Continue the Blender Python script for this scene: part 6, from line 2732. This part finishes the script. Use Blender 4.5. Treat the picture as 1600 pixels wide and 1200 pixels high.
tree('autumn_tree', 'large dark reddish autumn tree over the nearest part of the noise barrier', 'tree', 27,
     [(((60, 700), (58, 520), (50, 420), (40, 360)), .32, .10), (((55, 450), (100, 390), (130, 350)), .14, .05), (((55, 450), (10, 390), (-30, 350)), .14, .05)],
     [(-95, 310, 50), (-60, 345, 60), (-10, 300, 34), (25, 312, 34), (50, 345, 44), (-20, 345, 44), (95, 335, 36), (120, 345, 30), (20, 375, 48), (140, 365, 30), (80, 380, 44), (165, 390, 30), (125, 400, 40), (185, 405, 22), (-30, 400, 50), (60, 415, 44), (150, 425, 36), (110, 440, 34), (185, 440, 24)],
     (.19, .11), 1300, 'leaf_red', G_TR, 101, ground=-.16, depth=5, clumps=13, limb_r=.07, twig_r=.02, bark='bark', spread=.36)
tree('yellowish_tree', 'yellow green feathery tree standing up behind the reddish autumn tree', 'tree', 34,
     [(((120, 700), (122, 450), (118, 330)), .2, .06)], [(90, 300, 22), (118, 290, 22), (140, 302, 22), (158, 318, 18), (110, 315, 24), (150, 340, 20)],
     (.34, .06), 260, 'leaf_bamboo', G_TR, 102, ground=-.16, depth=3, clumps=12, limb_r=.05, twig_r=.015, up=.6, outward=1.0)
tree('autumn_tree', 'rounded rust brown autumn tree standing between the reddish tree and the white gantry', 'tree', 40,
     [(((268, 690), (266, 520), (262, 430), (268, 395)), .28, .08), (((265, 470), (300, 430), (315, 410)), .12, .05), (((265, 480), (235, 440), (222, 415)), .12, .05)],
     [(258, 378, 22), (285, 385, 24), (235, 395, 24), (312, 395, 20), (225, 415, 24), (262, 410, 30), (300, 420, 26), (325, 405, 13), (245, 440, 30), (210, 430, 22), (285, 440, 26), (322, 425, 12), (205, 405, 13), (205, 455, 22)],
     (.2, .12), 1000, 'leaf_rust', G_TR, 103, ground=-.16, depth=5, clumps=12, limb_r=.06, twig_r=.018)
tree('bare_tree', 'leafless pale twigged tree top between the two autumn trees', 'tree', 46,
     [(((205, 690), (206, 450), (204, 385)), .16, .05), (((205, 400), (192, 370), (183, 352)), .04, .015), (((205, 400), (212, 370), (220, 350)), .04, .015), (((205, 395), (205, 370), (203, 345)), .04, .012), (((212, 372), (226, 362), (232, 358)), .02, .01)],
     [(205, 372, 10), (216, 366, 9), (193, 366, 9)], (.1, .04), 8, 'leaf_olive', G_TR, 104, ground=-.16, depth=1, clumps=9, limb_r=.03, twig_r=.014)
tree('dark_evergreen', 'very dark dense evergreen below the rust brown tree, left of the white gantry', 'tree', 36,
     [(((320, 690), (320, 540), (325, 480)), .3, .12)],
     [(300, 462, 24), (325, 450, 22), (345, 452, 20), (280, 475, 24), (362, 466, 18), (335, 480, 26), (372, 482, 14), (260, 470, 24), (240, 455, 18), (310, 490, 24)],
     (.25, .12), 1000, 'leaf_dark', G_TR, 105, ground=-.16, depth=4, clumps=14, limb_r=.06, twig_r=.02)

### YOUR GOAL
Go through the data and count each line that has the word "part", then give the total alone.

### RESULT
2